• [Challenge]: Leave out the pictures and repeat everything else in the records exactly.

• [Data rows]:
▼

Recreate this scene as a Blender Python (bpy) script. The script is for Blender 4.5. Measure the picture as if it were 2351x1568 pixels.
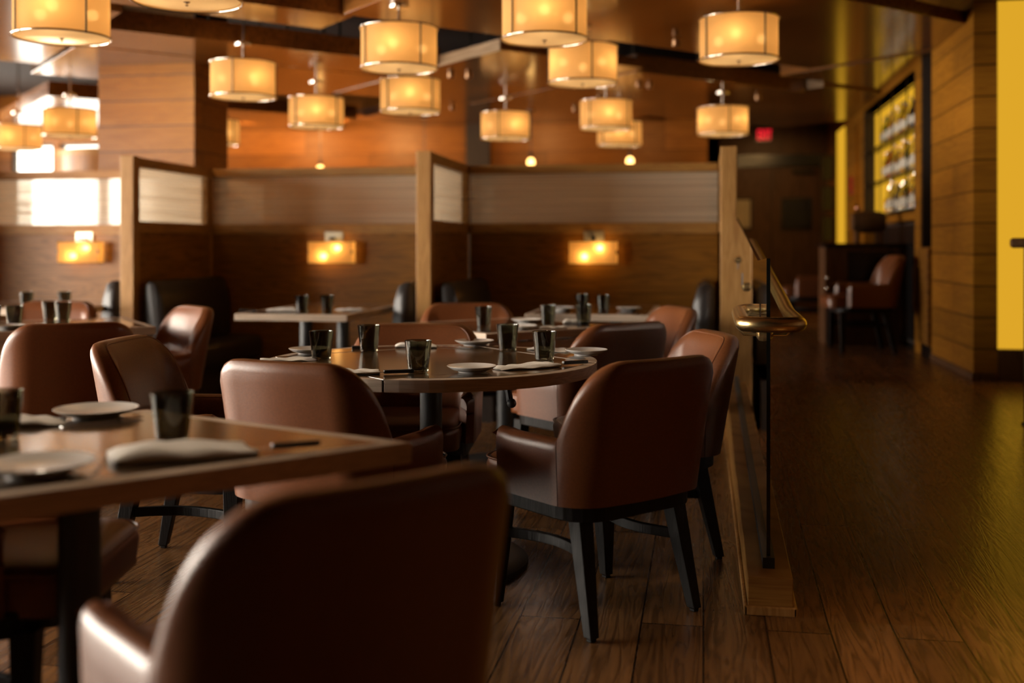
import bpy, math, random
from mathutils import Vector, Matrix
random.seed(7)
for o in list(bpy.data.objects): bpy.data.objects.remove(o)
SC = bpy.context.scene
COL = SC.collection
PI = math.pi
sin, cos, rad = math.sin, math.cos, math.radians

# ------------------------------------------------------------------ camera
cd = bpy.data.cameras.new('camera'); cam = bpy.data.objects.new('camera', cd); COL.objects.link(cam)
cd.sensor_width = 36; cd.lens = 36 * 2500 / 2351
cd.shift_y = -219 / 2351
cam.location = (0, 0, 1.17); cam.rotation_euler = (PI / 2, 0, rad(9.97))
cd.clip_start = 0.05; cd.clip_end = 200
cd.dof.use_dof = True; cd.dof.focus_distance = 3.75; cd.dof.aperture_fstop = 1.25; cd.dof.aperture_blades = 0
SC.camera = cam
# ------------------------------------------------------------------ colour, world, daylight
vs = SC.view_settings
vs.view_transform = 'Standard'; vs.look = 'None'; vs.gamma = 1; vs.use_curve_mapping = False
vs.exposure = -0.2
SC.cycles.max_bounces = 8; SC.cycles.diffuse_bounces = 1; SC.cycles.glossy_bounces = 4
SC.cycles.transmission_bounces = 8; SC.cycles.transparent_max_bounces = 12
SC.cycles.sample_clamp_indirect = 4.0; SC.cycles.sample_clamp_direct = 40.0
SC.cycles.caustics_reflective = False; SC.cycles.caustics_refractive = False
SC.cycles.use_denoising = True
DAY = 40.0
w = bpy.data.worlds.new('world'); SC.world = w; w.use_nodes = True
w.node_tree.nodes['Background'].inputs[0].default_value = (1.0, 0.9, 0.77, 1)
w.node_tree.nodes['Background'].inputs[1].default_value = DAY
# tall windows in the left side of the room: x of the wall, y range
WINDOWS = [(-6.3, 0.9, 3.9), (-6.3, 4.3, 7.1), (-10.4, 9.2, 10.8), (-10.4, 11.2, 12.8)]
for WIN_X, y0, y1 in WINDOWS:
    L = bpy.data.lights.new('daylight', 'AREA'); L.shape = 'RECTANGLE'; L.size = 2.9; L.size_y = y1 - y0
    L.cycles.is_portal = True
    o = bpy.data.objects.new('daylight', L); COL.objects.link(o)
    o.location = (WIN_X - .05, (y0 + y1) / 2, 1.72); o.rotation_euler = (0, -PI / 2, 0)

# unseen downlights, added to warm hall, walls, column and floor: (x, y, z, watts, cone, aim x, aim y, aim z)
DOWN = [(1.0, 8.2, 2.65, 4, 120, 1.6, 8.8, .8), (.7, 12.8, 2.7, 40, 120, 1.0, 14.5, .6), (.9, 15.0, 2.8, 22, 110, 1.0, 16.6, 1.2),
        (-5.6, 12.6, 2.66, 120, 130, -5.6, 14, 1.9), (-4.3, 12.6, 2.66, 120, 130, -4.3, 14, 1.9), (-2.2, 12.6, 2.66, 44, 130, -2.2, 14, 1.9), (-.8, 12.6, 2.66, 12, 130, -.8, 14, 1.9),
        (-4.75, 7.0, 2.62, 60, 90, -4.7, 8.5, 1.9), (1.5, 1.9, 2.7, 170, 64, 1.2, 2.3, 0)]
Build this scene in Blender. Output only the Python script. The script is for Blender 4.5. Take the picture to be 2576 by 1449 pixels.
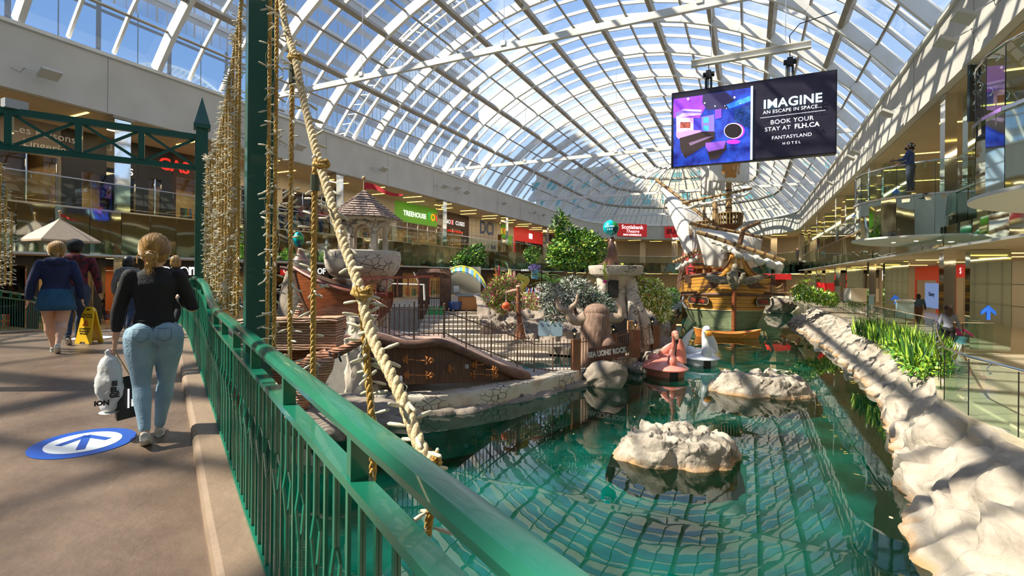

▲

• [Problem solution]:
Recreate this scene as a Blender Python (bpy) script. The script is for Blender 4.5. Measure the picture as if it were 2351x1568 pixels.
import bpy, math, random
from mathutils import Vector, Matrix
random.seed(7)
for o in list(bpy.data.objects): bpy.data.objects.remove(o)
SC = bpy.context.scene
COL = SC.collection
PI = math.pi
sin, cos, rad = math.sin, math.cos, math.radians

# ------------------------------------------------------------------ camera
cd = bpy.data.cameras.new('camera'); cam = bpy.data.objects.new('camera', cd); COL.objects.link(cam)
cd.sensor_width = 36; cd.lens = 36 * 2500 / 2351
cd.shift_y = -219 / 2351
cam.location = (0, 0, 1.17); cam.rotation_euler = (PI / 2, 0, rad(9.97))
cd.clip_start = 0.05; cd.clip_end = 200
cd.dof.use_dof = True; cd.dof.focus_distance = 3.75; cd.dof.aperture_fstop = 1.25; cd.dof.aperture_blades = 0
SC.camera = cam
# ------------------------------------------------------------------ colour, world, daylight
vs = SC.view_settings
vs.view_transform = 'Standard'; vs.look = 'None'; vs.gamma = 1; vs.use_curve_mapping = False
vs.exposure = -0.2
SC.cycles.max_bounces = 8; SC.cycles.diffuse_bounces = 1; SC.cycles.glossy_bounces = 4
SC.cycles.transmission_bounces = 8; SC.cycles.transparent_max_bounces = 12
SC.cycles.sample_clamp_indirect = 4.0; SC.cycles.sample_clamp_direct = 40.0
SC.cycles.caustics_reflective = False; SC.cycles.caustics_refractive = False
SC.cycles.use_denoising = True
DAY = 40.0
w = bpy.data.worlds.new('world'); SC.world = w; w.use_nodes = True
w.node_tree.nodes['Background'].inputs[0].default_value = (1.0, 0.9, 0.77, 1)
w.node_tree.nodes['Background'].inputs[1].default_value = DAY
# tall windows in the left side of the room: x of the wall, y range
WINDOWS = [(-6.3, 0.9, 3.9), (-6.3, 4.3, 7.1), (-10.4, 9.2, 10.8), (-10.4, 11.2, 12.8)]
for WIN_X, y0, y1 in WINDOWS:
    L = bpy.data.lights.new('daylight', 'AREA'); L.shape = 'RECTANGLE'; L.size = 2.9; L.size_y = y1 - y0
    L.cycles.is_portal = True
    o = bpy.data.objects.new('daylight', L); COL.objects.link(o)
    o.location = (WIN_X - .05, (y0 + y1) / 2, 1.72); o.rotation_euler = (0, -PI / 2, 0)

# unseen downlights, added to warm hall, walls, column and floor: (x, y, z, watts, cone, aim x, aim y, aim z)
DOWN = [(1.0, 8.2, 2.65, 4, 120, 1.6, 8.8, .8), (.7, 12.8, 2.7, 40, 120, 1.0, 14.5, .6), (.9, 15.0, 2.8, 22, 110, 1.0, 16.6, 1.2),
        (-5.6, 12.6, 2.66, 120, 130, -5.6, 14, 1.9), (-4.3, 12.6, 2.66, 120, 130, -4.3, 14, 1.9), (-2.2, 12.6, 2.66, 44, 130, -2.2, 14, 1.9), (-.8, 12.6, 2.66, 12, 130, -.8, 14, 1.9),
        (-4.75, 7.0, 2.62, 60, 90, -4.7, 8.5, 1.9), (1.5, 1.9, 2.7, 170, 64, 1.2, 2.3, 0)]
Build this scene in Blender. Output only the Python script. The script is for Blender 4.5. Take the picture to be 2576 by 1449 pixels.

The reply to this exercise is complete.